● GOAL OF THE EXERCISE: Starting at the top of the records, output every line through the one that contains "50, 60), .6))", keeping each exactly as it appears.

Extracted data entries:
#####
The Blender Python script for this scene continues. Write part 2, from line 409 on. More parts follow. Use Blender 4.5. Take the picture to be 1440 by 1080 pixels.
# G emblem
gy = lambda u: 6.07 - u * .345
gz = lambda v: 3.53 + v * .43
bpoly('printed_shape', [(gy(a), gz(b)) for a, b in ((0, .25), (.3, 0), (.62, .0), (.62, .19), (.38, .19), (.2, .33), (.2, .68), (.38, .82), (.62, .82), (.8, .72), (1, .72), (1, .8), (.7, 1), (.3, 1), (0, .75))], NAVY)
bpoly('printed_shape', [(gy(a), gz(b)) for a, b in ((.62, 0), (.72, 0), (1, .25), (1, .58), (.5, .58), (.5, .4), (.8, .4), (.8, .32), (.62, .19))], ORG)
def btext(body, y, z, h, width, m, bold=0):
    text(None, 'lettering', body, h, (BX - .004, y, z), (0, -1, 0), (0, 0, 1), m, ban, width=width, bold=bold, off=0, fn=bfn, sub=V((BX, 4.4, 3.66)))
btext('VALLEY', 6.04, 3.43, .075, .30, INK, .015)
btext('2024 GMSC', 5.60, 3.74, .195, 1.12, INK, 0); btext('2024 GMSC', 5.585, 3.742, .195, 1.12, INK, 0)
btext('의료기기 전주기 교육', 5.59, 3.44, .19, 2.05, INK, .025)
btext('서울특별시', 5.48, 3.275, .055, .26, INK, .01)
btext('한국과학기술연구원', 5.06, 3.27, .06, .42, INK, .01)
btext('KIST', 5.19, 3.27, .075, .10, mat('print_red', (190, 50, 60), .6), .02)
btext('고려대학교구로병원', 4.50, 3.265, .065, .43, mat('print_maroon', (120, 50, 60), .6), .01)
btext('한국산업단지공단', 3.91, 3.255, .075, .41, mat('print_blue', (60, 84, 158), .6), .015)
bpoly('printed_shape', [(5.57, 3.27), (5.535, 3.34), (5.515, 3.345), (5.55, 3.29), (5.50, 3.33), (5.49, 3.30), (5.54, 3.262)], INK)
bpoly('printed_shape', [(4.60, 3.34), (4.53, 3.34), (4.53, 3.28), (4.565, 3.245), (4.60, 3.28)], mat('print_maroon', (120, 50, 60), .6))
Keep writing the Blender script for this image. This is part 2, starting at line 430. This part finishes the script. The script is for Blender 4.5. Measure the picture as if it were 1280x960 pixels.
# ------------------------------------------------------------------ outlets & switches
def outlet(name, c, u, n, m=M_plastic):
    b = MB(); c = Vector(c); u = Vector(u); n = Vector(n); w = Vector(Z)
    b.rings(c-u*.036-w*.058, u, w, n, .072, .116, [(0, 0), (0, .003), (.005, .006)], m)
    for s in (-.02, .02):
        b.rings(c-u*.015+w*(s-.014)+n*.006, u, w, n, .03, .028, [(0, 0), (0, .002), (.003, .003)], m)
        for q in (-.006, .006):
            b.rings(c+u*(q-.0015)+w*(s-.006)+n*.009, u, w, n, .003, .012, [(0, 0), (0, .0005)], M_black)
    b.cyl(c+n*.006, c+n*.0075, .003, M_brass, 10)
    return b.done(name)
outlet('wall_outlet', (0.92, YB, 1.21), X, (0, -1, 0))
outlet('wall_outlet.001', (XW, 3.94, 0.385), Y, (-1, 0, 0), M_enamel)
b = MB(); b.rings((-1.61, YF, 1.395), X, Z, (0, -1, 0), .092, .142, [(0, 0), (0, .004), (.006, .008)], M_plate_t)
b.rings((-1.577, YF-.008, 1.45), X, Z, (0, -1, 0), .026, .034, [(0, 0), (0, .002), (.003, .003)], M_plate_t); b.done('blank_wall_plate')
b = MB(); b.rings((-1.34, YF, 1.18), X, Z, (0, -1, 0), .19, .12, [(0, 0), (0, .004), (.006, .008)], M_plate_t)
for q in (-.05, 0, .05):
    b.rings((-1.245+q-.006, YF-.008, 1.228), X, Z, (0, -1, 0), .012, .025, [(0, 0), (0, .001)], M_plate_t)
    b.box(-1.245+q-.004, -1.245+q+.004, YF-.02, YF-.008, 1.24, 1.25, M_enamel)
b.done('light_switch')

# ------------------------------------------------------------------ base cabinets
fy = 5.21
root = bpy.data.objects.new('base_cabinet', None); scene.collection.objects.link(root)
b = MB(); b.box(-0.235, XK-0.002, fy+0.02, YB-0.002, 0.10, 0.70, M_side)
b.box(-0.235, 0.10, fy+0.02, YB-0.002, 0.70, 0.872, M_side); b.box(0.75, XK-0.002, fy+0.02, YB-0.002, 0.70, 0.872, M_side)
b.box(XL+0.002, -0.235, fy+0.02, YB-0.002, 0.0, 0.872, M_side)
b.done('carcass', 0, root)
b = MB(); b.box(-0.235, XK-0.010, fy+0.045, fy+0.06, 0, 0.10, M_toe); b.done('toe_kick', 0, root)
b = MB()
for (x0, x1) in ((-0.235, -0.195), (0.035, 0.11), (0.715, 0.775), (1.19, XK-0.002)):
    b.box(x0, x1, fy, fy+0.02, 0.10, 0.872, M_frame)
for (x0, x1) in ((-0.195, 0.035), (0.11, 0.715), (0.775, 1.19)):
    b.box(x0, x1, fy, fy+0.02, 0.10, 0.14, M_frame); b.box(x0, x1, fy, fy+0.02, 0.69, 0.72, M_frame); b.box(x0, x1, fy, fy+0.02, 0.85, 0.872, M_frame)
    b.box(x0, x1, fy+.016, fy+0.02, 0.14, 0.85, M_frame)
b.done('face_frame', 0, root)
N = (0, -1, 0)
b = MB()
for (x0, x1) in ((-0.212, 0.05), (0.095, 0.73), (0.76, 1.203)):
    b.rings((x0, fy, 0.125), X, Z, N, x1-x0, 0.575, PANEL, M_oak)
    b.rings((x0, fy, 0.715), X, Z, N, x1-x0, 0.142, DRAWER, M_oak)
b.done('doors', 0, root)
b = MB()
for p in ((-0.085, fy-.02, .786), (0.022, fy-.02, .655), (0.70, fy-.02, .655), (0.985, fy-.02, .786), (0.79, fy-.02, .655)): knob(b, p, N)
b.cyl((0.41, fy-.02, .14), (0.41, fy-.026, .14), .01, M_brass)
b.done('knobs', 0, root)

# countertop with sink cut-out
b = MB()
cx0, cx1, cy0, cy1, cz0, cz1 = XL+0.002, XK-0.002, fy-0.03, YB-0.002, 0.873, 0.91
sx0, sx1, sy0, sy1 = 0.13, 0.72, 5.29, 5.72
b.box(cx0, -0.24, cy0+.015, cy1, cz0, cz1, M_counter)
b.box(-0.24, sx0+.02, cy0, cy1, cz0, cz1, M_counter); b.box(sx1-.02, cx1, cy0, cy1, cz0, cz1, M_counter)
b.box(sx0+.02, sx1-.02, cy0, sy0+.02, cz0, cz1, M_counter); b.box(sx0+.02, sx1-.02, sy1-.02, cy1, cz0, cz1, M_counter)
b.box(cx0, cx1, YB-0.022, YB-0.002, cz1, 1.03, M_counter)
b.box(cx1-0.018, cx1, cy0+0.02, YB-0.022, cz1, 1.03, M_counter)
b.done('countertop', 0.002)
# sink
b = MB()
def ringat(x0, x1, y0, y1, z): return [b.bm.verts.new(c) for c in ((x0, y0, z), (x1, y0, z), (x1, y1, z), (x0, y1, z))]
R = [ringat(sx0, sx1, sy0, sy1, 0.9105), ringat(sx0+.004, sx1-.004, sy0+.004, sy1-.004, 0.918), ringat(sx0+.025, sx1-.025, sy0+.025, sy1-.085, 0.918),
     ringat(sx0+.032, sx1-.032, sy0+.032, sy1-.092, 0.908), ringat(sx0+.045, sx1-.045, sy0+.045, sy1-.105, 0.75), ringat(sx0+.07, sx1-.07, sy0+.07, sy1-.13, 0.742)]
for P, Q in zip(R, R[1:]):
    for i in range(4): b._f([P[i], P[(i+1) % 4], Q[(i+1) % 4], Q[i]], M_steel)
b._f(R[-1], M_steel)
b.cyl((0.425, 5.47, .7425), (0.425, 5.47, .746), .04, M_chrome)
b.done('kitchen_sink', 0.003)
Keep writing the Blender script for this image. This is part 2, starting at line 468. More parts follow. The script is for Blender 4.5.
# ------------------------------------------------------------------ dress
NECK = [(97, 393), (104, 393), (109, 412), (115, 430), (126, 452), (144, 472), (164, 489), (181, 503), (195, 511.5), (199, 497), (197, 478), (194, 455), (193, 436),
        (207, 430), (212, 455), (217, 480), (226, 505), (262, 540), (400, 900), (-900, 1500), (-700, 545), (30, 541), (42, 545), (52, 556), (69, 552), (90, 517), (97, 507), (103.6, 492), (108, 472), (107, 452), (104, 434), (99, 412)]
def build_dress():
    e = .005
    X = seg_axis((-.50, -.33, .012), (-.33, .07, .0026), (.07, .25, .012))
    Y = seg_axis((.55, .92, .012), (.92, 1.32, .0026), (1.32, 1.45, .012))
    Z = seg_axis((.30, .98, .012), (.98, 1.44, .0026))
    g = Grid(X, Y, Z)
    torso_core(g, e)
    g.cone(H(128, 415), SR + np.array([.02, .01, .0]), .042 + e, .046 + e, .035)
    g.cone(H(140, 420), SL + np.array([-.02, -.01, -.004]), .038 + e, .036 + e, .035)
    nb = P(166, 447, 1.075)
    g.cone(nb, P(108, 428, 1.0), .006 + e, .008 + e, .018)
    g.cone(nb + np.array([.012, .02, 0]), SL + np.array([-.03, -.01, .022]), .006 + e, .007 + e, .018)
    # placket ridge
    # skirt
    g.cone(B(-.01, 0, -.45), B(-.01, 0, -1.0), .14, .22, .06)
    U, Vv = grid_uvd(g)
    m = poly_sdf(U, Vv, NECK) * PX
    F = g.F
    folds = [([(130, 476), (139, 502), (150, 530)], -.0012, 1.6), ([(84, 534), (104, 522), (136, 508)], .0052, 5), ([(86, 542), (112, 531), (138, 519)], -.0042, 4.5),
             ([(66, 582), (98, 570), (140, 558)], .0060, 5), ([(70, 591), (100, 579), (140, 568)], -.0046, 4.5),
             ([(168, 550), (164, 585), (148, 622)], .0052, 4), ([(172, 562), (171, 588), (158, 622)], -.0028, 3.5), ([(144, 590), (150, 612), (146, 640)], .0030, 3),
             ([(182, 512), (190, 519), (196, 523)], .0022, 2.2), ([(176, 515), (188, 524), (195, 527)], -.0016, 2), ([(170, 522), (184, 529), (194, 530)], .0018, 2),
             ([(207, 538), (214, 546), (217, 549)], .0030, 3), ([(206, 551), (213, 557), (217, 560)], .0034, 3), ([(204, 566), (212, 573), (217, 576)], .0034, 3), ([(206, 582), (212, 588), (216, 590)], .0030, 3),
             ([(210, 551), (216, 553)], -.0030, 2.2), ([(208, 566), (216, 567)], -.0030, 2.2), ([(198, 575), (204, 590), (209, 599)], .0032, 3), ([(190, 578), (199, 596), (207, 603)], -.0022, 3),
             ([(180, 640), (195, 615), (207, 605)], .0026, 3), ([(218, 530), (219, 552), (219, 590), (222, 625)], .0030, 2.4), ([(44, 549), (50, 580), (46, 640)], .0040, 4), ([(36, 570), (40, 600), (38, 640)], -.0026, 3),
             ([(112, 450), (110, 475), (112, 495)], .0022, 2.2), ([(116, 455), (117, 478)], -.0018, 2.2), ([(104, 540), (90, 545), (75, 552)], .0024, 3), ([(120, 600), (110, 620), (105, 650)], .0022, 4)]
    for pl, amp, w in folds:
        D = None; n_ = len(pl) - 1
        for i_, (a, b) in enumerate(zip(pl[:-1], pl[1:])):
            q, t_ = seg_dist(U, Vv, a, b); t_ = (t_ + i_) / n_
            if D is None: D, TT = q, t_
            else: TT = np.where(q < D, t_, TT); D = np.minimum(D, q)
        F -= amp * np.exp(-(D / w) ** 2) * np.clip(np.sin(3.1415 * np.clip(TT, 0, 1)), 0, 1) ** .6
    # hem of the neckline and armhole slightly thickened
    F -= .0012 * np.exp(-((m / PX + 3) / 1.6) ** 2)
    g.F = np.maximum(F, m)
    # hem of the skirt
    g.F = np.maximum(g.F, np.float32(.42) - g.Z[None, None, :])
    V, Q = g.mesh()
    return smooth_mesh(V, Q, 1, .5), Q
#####
● TASK SOLUTION:
The Blender Python script for this scene continues. Write part 2, from line 409 on. More parts follow. Use Blender 4.5. Take the picture to be 1440 by 1080 pixels.
# G emblem
gy = lambda u: 6.07 - u * .345
gz = lambda v: 3.53 + v * .43
bpoly('printed_shape', [(gy(a), gz(b)) for a, b in ((0, .25), (.3, 0), (.62, .0), (.62, .19), (.38, .19), (.2, .33), (.2, .68), (.38, .82), (.62, .82), (.8, .72), (1, .72), (1, .8), (.7, 1), (.3, 1), (0, .75))], NAVY)
bpoly('printed_shape', [(gy(a), gz(b)) for a, b in ((.62, 0), (.72, 0), (1, .25), (1, .58), (.5, .58), (.5, .4), (.8, .4), (.8, .32), (.62, .19))], ORG)
def btext(body, y, z, h, width, m, bold=0):
    text(None, 'lettering', body, h, (BX - .004, y, z), (0, -1, 0), (0, 0, 1), m, ban, width=width, bold=bold, off=0, fn=bfn, sub=V((BX, 4.4, 3.66)))
btext('VALLEY', 6.04, 3.43, .075, .30, INK, .015)
btext('2024 GMSC', 5.60, 3.74, .195, 1.12, INK, 0); btext('2024 GMSC', 5.585, 3.742, .195, 1.12, INK, 0)
btext('의료기기 전주기 교육', 5.59, 3.44, .19, 2.05, INK, .025)
btext('서울특별시', 5.48, 3.275, .055, .26, INK, .01)
btext('한국과학기술연구원', 5.06, 3.27, .06, .42, INK, .01)
btext('KIST', 5.19, 3.27, .075, .10, mat('print_red', (190, 50, 60), .6), .02)
btext('고려대학교구로병원', 4.50, 3.265, .065, .43, mat('print_maroon', (120, 50, 60), .6), .01)
btext('한국산업단지공단', 3.91, 3.255, .075, .41, mat('print_blue', (60, 84, 158), .6), .015)
bpoly('printed_shape', [(5.57, 3.27), (5.535, 3.34), (5.515, 3.345), (5.55, 3.29), (5.50, 3.33), (5.49, 3.30), (5.54, 3.262)], INK)
bpoly('printed_shape', [(4.60, 3.34), (4.53, 3.34), (4.53, 3.28), (4.565, 3.245), (4.60, 3.28)], mat('print_maroon', (120, 50, 60), .6))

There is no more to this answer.